Direction:
Give again, word for word, each line from the top of the listing through the line that holds "note_decal(2.36, 1.495, .075, .035, (2.38, 1.85), .7)".

Dataset section:
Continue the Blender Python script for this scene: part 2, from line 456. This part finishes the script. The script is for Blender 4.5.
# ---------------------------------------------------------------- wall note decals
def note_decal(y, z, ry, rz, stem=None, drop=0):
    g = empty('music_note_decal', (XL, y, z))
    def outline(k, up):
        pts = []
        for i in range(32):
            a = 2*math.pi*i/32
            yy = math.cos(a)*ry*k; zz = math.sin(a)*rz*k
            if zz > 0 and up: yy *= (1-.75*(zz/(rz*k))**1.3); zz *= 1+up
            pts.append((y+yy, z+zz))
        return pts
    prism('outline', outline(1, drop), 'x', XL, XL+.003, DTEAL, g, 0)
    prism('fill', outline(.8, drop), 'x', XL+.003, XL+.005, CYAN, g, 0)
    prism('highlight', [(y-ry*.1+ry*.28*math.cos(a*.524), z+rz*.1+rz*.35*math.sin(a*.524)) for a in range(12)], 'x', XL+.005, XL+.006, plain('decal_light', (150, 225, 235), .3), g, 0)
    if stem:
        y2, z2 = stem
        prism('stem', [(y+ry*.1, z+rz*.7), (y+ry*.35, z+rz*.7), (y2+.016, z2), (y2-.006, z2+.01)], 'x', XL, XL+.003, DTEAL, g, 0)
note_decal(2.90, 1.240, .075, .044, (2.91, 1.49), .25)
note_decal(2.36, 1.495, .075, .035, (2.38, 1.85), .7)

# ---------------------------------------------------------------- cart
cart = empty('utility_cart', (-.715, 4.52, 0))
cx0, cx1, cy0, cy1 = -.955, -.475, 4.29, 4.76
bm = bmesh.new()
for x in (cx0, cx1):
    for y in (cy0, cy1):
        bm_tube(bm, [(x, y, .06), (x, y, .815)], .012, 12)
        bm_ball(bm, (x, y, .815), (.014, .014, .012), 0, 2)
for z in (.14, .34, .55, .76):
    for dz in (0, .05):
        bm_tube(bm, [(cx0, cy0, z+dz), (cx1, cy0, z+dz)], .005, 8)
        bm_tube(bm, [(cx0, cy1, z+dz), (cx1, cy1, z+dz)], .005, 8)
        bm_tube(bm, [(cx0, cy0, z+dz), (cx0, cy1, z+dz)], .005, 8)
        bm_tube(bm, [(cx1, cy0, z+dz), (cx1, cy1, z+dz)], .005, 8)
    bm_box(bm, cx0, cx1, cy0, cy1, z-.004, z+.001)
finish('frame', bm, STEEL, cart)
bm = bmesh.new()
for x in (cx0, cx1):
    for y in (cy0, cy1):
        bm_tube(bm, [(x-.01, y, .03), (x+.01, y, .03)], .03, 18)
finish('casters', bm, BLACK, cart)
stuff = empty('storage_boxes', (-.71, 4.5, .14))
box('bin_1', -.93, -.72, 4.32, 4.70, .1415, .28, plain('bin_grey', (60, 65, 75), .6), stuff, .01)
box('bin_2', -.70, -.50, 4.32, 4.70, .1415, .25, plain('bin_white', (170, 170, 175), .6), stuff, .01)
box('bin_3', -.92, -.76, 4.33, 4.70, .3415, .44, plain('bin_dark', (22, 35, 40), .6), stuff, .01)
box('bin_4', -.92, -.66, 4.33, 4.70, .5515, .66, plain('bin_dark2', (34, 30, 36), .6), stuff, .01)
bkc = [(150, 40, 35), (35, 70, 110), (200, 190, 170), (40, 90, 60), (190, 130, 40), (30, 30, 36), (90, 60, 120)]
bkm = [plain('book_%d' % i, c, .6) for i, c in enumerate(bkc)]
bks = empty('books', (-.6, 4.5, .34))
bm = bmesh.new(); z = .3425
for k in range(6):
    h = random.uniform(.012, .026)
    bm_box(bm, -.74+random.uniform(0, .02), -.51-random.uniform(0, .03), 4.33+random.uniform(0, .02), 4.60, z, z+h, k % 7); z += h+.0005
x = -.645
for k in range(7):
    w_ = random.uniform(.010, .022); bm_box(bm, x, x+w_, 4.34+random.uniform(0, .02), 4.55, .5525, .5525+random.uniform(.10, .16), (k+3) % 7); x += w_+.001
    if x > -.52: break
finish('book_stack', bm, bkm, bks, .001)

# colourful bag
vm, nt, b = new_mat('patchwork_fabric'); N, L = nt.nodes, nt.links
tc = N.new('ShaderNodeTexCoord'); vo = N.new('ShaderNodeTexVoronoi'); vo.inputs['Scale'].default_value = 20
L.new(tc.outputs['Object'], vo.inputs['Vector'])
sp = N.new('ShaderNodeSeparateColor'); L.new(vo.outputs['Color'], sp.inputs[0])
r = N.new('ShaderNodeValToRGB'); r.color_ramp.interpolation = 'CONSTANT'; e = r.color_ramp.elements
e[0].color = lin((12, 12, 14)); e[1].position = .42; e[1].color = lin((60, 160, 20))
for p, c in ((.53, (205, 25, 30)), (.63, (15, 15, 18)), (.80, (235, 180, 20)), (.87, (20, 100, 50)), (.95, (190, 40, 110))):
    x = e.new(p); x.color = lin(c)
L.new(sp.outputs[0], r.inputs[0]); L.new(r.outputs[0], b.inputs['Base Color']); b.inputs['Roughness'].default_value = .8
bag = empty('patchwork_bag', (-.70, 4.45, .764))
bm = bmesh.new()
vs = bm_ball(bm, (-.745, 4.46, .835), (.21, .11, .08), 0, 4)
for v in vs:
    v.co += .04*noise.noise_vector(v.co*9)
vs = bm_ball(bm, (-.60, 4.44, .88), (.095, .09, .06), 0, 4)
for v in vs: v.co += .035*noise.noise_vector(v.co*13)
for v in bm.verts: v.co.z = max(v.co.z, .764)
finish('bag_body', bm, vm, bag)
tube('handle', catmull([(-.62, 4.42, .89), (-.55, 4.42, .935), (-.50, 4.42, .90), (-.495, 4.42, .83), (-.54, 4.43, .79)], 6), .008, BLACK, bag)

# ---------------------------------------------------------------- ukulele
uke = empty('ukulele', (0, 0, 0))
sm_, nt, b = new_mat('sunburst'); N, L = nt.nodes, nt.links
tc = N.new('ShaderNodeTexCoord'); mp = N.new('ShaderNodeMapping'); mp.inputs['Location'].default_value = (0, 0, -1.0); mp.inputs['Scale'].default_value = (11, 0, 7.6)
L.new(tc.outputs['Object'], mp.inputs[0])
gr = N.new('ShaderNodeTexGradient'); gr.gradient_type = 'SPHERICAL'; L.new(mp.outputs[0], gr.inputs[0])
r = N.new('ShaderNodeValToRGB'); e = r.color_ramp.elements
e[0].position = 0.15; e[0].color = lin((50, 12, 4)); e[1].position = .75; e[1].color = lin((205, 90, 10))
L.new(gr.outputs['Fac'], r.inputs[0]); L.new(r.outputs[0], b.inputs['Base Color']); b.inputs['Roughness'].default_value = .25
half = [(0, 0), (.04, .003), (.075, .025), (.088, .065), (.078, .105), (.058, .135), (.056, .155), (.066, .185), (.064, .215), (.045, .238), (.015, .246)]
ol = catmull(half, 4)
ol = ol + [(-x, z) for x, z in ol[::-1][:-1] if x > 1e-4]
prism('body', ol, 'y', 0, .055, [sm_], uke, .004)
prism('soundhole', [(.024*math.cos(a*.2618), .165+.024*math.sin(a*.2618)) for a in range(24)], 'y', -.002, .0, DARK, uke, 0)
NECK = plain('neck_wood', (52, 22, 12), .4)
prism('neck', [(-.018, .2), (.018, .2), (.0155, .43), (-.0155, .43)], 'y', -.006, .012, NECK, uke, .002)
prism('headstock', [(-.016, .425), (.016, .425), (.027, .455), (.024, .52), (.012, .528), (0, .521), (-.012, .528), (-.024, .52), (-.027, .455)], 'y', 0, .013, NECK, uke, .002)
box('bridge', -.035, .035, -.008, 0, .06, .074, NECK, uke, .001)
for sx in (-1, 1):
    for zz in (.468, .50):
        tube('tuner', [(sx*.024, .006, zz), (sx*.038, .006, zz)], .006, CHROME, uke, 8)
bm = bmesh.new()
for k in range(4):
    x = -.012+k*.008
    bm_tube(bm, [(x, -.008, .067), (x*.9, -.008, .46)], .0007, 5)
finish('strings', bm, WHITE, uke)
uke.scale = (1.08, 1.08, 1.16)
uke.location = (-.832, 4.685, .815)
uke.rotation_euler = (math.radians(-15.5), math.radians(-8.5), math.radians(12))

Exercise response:
Continue the Blender Python script for this scene: part 2, from line 456. This part finishes the script. The script is for Blender 4.5.
# ---------------------------------------------------------------- wall note decals
def note_decal(y, z, ry, rz, stem=None, drop=0):
    g = empty('music_note_decal', (XL, y, z))
    def outline(k, up):
        pts = []
        for i in range(32):
            a = 2*math.pi*i/32
            yy = math.cos(a)*ry*k; zz = math.sin(a)*rz*k
            if zz > 0 and up: yy *= (1-.75*(zz/(rz*k))**1.3); zz *= 1+up
            pts.append((y+yy, z+zz))
        return pts
    prism('outline', outline(1, drop), 'x', XL, XL+.003, DTEAL, g, 0)
    prism('fill', outline(.8, drop), 'x', XL+.003, XL+.005, CYAN, g, 0)
    prism('highlight', [(y-ry*.1+ry*.28*math.cos(a*.524), z+rz*.1+rz*.35*math.sin(a*.524)) for a in range(12)], 'x', XL+.005, XL+.006, plain('decal_light', (150, 225, 235), .3), g, 0)
    if stem:
        y2, z2 = stem
        prism('stem', [(y+ry*.1, z+rz*.7), (y+ry*.35, z+rz*.7), (y2+.016, z2), (y2-.006, z2+.01)], 'x', XL, XL+.003, DTEAL, g, 0)
note_decal(2.90, 1.240, .075, .044, (2.91, 1.49), .25)
note_decal(2.36, 1.495, .075, .035, (2.38, 1.85), .7)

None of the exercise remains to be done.